Another of the classics that I read was ‘A Doll’s House’ by Henrik Ibsen. This is a story about the financial dealings of a woman who pretends to be many things to many people. Nora pretends to be a childlike innocent ‘Doll’ for her husband Torvald, while takes a more ‘professional’ approach when taking an illegal loan to support her husband when she was ill. Nora is many different people: to her husband she is a doll, to her friend Christine she is more herself, and perhaps most interestingly, Nora as a character is given a bit more depth in that she deals with other men who are not her husband, and acts in ways which are independent of her husband’s volition.

Christine’s character also gives a dimension to the roles women play when she addresses a past romantic sentiment for a man before she married another. Christine married for money, which was needed to support her sick father. The great success of A  Doll’s House is that Ibsen highlights the inner world of a woman. Women take many different social roles in relation to men. At the end of the play, Nora’s great revelation is that these roles that she has to play are suffocating to her wellbeing and despite all the faces she has, she does not recognise her own. Ibsen to his own admission did not intend to write this as an explicitly female-oriented story, but more a generic one, but in addressing the domesticity of women as well as their complexities, we are given a sympathy of these characters that we can wear their shoes and feel what they do in line with Weber’s notion of understanding value-intentional behaviour.
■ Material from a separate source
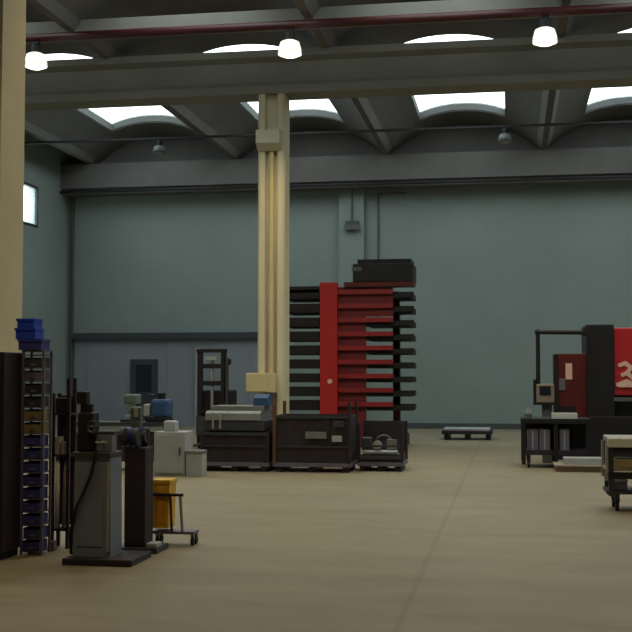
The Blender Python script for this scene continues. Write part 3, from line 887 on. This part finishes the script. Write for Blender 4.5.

As a personal note, I was quite emotionally moved by Nora’s decision at the end of the play. I thought the ending of the relationship was distinctly painful for them both, but necessary. The one interesting thing that Nora said was that her husband would be a better person as a result of her leaving. In Ibsen’s play there are no distinct villains, just actors in the Goffman sense who play roles, their inner lives shed light on their intentions.